Skip to content

Select

Status: Stable

documented, exercised by the test suite and/or worked examples, with no known limitations recorded.

Description

Select[list, crit]
    selects elements e of list for which crit[e] yields True, preserving
    the head of list.
Select[list, crit, n]
    stops after the first n matching elements.
Select[crit]
    is the operator form: Select[crit][list] == Select[list, crit].

Examples

All examples below are verified against the current Mathilda build.
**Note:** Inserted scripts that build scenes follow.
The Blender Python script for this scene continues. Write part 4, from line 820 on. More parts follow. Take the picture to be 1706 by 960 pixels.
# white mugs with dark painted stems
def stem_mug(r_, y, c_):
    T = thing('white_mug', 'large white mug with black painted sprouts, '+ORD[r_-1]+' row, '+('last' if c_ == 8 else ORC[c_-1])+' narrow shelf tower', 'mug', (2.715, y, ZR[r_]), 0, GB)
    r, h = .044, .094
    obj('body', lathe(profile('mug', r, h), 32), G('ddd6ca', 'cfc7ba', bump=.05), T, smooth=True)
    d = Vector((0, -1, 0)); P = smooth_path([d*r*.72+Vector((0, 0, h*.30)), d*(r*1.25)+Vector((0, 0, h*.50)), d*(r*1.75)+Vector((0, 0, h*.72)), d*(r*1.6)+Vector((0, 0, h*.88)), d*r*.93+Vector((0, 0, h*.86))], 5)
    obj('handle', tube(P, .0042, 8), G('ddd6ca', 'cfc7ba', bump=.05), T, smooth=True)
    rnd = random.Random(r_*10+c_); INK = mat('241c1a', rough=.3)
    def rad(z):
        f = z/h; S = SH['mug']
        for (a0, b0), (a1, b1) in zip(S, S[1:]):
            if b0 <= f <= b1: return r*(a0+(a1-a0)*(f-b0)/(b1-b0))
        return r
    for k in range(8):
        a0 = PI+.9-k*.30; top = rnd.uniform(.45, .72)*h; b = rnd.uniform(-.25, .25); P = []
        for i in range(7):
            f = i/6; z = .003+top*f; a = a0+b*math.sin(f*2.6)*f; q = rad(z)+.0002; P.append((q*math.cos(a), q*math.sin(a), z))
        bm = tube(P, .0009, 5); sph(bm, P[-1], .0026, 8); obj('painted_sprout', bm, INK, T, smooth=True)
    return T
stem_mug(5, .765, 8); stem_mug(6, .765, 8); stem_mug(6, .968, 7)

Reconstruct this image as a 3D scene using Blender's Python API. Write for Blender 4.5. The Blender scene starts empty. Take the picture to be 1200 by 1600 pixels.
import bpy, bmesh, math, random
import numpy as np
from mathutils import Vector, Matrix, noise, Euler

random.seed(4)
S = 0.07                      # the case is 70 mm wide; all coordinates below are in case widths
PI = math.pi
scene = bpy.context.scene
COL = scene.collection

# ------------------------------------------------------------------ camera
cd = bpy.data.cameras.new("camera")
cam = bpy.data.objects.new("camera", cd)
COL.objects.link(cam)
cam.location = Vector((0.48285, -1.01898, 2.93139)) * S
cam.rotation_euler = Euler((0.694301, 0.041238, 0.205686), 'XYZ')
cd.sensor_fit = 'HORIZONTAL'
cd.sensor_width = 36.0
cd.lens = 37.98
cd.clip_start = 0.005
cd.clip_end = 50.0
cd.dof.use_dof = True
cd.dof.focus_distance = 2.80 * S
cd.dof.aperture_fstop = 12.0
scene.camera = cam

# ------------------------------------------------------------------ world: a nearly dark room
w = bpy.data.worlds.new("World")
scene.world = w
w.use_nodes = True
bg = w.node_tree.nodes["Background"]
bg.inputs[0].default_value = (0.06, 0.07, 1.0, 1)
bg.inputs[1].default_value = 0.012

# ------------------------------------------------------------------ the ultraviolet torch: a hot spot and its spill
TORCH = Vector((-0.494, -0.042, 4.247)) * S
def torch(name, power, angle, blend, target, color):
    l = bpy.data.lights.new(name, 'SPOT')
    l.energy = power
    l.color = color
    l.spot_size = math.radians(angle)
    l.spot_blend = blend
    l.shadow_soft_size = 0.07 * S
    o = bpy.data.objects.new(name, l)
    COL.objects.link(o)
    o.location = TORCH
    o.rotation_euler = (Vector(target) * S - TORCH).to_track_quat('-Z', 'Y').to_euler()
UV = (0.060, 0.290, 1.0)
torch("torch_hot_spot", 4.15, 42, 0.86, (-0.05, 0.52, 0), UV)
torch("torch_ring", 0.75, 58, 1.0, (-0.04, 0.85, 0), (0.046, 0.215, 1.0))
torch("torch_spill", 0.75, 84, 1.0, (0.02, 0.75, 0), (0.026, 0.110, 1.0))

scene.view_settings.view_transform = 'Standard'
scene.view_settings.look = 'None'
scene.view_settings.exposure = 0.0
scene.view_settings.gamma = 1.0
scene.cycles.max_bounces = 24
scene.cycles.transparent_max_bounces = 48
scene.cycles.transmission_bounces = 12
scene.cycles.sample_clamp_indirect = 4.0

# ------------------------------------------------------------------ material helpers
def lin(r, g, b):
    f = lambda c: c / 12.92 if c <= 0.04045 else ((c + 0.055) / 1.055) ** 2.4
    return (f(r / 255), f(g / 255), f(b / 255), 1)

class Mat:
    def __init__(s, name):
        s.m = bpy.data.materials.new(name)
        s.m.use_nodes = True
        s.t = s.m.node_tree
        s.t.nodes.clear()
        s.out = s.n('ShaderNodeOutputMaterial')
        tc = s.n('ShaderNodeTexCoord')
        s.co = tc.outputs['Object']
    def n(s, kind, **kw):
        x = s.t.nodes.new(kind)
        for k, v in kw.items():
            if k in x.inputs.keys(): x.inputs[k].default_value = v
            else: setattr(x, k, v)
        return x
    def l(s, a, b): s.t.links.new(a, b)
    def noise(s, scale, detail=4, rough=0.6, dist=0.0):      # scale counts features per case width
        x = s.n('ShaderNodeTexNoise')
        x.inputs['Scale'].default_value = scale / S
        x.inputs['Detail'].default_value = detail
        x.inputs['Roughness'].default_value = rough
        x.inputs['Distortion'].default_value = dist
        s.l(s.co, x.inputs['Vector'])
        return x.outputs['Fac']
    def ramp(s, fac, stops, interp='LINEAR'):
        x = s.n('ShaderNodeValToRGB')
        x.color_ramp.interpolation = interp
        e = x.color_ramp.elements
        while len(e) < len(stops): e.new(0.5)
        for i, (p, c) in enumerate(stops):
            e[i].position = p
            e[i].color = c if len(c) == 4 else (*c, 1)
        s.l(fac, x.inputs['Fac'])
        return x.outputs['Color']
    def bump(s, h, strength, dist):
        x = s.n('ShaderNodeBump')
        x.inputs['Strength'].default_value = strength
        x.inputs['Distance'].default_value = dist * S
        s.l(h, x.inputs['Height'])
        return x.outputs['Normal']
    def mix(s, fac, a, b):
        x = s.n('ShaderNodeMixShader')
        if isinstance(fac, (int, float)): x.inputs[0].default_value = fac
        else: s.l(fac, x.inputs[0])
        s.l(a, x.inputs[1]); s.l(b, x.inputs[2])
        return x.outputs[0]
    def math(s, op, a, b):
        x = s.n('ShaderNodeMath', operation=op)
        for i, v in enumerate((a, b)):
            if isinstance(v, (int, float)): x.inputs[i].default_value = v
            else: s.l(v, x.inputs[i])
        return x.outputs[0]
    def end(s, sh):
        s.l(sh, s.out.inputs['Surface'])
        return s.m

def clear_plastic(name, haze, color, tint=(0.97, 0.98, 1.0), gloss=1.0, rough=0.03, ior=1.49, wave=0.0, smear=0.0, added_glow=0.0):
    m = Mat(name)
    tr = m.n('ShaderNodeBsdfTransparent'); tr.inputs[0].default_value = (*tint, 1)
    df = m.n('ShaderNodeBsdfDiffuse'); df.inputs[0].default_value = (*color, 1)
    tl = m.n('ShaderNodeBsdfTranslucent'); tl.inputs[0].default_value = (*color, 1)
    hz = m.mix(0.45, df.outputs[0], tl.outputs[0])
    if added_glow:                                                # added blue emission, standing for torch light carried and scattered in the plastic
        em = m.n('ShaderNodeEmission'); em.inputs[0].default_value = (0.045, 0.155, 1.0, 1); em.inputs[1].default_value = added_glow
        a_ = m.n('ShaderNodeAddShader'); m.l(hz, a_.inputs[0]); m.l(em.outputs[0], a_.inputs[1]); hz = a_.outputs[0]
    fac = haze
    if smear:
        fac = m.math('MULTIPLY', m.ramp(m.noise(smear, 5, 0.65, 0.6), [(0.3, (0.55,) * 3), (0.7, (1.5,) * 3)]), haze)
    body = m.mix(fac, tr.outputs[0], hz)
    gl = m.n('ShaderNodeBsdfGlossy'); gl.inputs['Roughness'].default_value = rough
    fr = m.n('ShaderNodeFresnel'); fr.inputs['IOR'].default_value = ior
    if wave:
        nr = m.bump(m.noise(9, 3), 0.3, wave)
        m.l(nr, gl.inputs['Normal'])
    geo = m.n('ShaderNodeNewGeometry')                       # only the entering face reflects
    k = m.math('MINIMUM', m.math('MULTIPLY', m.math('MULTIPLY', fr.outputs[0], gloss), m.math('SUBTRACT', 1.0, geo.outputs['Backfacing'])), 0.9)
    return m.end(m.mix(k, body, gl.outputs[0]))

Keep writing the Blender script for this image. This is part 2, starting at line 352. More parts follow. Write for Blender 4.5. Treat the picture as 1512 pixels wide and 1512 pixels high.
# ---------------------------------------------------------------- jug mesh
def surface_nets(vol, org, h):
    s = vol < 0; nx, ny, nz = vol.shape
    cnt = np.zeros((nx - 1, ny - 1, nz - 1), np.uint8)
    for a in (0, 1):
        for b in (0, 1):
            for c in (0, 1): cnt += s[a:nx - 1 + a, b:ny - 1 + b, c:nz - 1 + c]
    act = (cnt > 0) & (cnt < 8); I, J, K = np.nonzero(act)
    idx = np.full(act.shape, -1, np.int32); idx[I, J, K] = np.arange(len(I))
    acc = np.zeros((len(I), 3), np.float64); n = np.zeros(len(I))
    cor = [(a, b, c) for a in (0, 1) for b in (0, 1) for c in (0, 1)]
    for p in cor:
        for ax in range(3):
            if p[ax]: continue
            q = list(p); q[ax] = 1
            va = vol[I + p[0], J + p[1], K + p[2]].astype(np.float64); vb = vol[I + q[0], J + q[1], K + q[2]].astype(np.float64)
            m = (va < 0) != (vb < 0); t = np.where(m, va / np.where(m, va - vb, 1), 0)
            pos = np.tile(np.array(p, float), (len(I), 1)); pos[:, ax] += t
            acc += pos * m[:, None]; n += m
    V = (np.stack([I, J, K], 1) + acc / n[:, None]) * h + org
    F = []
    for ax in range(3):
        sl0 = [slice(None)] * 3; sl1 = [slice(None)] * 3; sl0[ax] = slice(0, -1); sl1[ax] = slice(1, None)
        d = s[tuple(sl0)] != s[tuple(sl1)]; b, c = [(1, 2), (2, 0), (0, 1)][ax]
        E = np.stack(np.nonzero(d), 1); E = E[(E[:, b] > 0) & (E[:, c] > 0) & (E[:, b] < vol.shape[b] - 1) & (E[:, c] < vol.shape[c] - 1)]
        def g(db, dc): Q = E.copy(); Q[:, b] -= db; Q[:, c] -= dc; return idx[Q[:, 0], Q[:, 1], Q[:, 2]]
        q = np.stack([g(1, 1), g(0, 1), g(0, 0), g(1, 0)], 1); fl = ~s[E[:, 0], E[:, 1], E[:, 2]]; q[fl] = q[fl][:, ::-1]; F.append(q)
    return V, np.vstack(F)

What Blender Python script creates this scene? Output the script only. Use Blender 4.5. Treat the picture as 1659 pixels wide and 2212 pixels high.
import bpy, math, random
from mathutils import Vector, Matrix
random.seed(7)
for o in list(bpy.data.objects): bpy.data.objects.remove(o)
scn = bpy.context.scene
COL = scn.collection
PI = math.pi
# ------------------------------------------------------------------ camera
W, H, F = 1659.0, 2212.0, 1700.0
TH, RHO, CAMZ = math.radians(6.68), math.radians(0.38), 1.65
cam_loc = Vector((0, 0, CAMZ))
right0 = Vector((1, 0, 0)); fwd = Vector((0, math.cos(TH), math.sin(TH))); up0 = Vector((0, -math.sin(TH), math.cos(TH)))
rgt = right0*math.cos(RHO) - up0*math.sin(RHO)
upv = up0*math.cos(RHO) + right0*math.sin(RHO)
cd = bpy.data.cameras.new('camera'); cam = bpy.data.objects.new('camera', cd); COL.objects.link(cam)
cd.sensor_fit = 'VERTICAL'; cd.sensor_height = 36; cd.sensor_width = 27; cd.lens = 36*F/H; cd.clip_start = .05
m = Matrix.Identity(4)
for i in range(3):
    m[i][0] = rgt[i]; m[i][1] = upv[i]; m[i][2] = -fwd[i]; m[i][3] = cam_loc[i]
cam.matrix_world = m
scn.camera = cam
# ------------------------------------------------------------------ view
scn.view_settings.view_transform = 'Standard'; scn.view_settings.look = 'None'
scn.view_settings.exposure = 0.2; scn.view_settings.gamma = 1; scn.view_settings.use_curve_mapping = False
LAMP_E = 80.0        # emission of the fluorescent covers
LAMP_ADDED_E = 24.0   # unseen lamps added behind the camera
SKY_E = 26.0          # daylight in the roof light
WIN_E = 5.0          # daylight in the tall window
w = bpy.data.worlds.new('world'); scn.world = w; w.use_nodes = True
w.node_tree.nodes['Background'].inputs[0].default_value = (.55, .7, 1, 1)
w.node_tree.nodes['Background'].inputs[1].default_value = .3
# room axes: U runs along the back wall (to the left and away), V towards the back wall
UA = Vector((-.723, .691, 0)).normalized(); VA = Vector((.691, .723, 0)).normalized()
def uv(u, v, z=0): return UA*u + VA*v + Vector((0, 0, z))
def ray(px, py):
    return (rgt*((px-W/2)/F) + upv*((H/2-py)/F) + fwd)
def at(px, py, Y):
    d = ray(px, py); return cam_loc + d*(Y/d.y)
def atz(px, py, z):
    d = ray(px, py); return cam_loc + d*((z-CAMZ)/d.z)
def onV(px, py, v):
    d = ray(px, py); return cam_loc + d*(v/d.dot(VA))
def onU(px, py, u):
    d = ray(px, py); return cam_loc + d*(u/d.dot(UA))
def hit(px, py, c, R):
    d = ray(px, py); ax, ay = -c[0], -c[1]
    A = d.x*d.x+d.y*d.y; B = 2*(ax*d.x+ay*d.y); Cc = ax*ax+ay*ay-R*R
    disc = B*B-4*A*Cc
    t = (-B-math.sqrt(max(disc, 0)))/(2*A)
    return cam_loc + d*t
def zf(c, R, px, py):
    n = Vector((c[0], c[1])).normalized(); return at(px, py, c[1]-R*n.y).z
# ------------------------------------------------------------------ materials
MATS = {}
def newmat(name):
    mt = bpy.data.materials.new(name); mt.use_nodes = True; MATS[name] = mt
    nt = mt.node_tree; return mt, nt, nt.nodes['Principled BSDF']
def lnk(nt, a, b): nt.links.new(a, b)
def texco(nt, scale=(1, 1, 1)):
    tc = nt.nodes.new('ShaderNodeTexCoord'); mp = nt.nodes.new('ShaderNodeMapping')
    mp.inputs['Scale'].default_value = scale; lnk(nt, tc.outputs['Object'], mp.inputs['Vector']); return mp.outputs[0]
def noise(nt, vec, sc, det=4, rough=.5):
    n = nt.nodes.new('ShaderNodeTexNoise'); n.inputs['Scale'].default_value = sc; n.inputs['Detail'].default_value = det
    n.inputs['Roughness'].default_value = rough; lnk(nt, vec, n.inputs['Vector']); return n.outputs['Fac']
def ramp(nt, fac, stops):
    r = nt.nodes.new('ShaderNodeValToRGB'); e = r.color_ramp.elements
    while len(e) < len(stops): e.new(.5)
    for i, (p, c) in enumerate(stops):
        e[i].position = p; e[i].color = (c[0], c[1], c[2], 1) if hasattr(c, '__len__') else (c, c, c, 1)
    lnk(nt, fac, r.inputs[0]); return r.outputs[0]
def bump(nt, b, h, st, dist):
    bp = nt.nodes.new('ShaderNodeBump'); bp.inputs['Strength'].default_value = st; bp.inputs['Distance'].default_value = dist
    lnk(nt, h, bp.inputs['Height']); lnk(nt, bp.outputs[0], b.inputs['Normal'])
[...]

In[1]:= Select[{1, 2, 4, 7, 6, 2}, EvenQ]
Out[1]= {2, 4, 6, 2}

In[2]:= Select[{1, 2, 4, 7, 6, 2}, # > 2 &, 1]
Out[2]= {4}

Implementation notes

builtin_select filters the arguments of a compound expression by a predicate. It iterates the args of list (any head, not only List), and for each element builds crit[elem] and runs evaluate(); the element is kept only when the result is exactly the symbol True. The optional third argument caps the number of kept elements (n_max), stopping the scan early once reached. The surviving elements are reassembled under the original head via expr_new_function. Returns NULL (unevaluated) when the first argument is an atom or when the count argument is non-integer. Each predicate test allocates a copied call and frees it plus its evaluated result, so memory is bounded per element.

Attributes: Protected.

Implementation status

Stable — documented, exercised by the test suite and/or worked examples, with no known limitations recorded.

References

Notes & additional examples

Worked examples

In[1]:= Select[{1, 2, 3, 4, 5, 6}, EvenQ]
Out[1]= {2, 4, 6}
In[1]:= Select[Range[10], # > 5 &]
Out[1]= {6, 7, 8, 9, 10}
In[1]:= Select[{1, 2, 3, 4, 5}, PrimeQ, 2]
Out[1]= {2, 3}

Combining predicates with logical operators filters by richer conditions — the twin primes below 100, where both p and p + 2 are prime:

In[1]:= Select[Range[100], PrimeQ[#] && PrimeQ[# + 2] &]
Out[1]= {3, 5, 11, 17, 29, 41, 59, 71}

The criterion can itself perform a computation. Selecting the exponents p for which 2^p - 1 is prime yields the Mersenne-prime exponents:

In[1]:= Select[Range[2, 50], PrimeQ[2^# - 1] &]
Out[1]= {2, 3, 5, 7, 13, 17, 19, 31}

The integers below 20 that are coprime to 20 (a GCD-based filter):

In[1]:= Select[Range[1, 20], GCD[#, 20] == 1 &]
Out[1]= {1, 3, 7, 9, 11, 13, 17, 19}

Notes

Select[list, crit] keeps the elements for which crit[elem] returns True; any other result (including False or an unevaluated predicate) drops the element. The criterion is usually a predicate symbol such as EvenQ or PrimeQ, or a pure function like # > 5 &. The optional third argument caps the number of elements returned, which lets Select stop early once enough matches are found.